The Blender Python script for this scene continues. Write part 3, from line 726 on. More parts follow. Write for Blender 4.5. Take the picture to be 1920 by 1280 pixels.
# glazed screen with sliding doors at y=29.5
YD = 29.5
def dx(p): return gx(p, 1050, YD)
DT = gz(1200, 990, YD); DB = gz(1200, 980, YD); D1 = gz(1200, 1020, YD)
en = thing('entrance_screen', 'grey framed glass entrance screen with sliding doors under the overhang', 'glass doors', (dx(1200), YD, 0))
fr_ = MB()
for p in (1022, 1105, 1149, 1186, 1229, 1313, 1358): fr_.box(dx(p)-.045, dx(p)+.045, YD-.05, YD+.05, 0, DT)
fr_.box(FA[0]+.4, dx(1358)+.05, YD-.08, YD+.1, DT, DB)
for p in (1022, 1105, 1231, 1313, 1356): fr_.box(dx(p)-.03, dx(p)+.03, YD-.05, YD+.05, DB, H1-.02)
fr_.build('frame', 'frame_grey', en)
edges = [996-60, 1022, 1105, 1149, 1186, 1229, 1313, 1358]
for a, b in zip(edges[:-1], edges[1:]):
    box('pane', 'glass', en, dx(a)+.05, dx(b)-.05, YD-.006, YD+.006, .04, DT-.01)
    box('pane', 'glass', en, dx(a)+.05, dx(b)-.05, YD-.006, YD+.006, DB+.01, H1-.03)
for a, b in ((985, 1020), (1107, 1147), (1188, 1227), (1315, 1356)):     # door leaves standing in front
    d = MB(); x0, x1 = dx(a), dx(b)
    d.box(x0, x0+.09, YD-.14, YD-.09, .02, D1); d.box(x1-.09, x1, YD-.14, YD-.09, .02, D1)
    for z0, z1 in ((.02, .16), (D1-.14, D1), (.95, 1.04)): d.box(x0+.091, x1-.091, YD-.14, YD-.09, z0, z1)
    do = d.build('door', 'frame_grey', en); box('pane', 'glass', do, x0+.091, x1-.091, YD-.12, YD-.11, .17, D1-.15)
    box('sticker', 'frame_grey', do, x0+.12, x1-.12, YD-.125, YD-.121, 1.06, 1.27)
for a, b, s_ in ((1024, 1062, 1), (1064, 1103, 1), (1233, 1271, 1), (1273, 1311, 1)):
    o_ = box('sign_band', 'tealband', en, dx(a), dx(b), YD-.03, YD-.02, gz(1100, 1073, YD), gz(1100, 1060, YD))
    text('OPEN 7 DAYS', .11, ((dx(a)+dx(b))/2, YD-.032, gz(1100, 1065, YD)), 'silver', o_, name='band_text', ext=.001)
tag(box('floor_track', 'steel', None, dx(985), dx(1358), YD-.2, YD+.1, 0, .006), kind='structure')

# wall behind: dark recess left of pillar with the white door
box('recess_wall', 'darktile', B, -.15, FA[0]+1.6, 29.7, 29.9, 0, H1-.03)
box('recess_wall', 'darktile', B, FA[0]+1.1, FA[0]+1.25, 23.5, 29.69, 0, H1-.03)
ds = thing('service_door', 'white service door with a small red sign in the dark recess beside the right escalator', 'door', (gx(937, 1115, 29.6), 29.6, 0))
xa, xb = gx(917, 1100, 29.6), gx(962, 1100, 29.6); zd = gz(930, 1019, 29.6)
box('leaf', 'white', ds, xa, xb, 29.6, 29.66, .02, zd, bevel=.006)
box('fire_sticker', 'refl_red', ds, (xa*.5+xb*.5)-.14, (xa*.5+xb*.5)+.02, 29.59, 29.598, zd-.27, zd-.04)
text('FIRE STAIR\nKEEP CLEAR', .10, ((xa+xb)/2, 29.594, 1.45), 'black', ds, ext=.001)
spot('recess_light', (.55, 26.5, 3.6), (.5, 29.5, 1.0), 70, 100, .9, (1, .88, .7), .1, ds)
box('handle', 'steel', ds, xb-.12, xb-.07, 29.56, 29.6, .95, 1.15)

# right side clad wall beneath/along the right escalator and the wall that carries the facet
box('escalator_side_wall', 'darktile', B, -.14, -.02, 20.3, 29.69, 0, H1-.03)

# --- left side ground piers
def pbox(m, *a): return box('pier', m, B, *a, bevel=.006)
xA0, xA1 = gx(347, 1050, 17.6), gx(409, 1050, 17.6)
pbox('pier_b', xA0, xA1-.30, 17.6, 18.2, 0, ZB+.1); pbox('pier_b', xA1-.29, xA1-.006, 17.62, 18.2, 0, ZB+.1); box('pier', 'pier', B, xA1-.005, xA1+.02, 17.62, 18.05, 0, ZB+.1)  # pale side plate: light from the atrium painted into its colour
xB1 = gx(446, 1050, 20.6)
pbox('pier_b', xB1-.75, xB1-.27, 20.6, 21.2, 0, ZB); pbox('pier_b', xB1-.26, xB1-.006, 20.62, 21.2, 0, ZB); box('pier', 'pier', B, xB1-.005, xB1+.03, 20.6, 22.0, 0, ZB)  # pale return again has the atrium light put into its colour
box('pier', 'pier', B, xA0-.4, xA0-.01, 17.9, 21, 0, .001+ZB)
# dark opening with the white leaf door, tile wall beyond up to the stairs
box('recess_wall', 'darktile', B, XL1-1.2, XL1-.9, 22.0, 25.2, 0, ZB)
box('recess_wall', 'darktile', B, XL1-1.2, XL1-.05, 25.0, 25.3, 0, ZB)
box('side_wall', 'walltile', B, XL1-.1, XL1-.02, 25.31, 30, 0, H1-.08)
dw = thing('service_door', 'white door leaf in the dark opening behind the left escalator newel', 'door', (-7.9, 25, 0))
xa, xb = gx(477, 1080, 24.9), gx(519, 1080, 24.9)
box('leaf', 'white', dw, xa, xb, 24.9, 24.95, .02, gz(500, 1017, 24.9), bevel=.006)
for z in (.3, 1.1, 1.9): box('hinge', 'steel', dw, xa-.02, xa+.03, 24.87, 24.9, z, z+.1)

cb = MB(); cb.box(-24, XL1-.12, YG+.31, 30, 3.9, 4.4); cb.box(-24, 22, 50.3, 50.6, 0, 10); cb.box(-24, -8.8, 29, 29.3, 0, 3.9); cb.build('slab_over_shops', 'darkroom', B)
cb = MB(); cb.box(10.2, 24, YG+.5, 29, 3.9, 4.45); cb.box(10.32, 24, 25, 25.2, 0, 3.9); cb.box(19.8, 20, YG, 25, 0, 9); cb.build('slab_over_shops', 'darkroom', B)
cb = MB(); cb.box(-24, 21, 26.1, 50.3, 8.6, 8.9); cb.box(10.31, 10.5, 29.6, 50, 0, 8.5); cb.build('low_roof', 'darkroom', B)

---

PROBLEM DETAILS:
Within the listing above, give again exactly every line from the line with "23.5, 29.69, 0, H1-.03)" through the line with "# right side", both included, and no other line.

CORRECT ANSWER:
box('recess_wall', 'darktile', B, FA[0]+1.1, FA[0]+1.25, 23.5, 29.69, 0, H1-.03)
ds = thing('service_door', 'white service door with a small red sign in the dark recess beside the right escalator', 'door', (gx(937, 1115, 29.6), 29.6, 0))
xa, xb = gx(917, 1100, 29.6), gx(962, 1100, 29.6); zd = gz(930, 1019, 29.6)
box('leaf', 'white', ds, xa, xb, 29.6, 29.66, .02, zd, bevel=.006)
box('fire_sticker', 'refl_red', ds, (xa*.5+xb*.5)-.14, (xa*.5+xb*.5)+.02, 29.59, 29.598, zd-.27, zd-.04)
text('FIRE STAIR\nKEEP CLEAR', .10, ((xa+xb)/2, 29.594, 1.45), 'black', ds, ext=.001)
spot('recess_light', (.55, 26.5, 3.6), (.5, 29.5, 1.0), 70, 100, .9, (1, .88, .7), .1, ds)
box('handle', 'steel', ds, xb-.12, xb-.07, 29.56, 29.6, .95, 1.15)

# right side clad wall beneath/along the right escalator and the wall that carries the facet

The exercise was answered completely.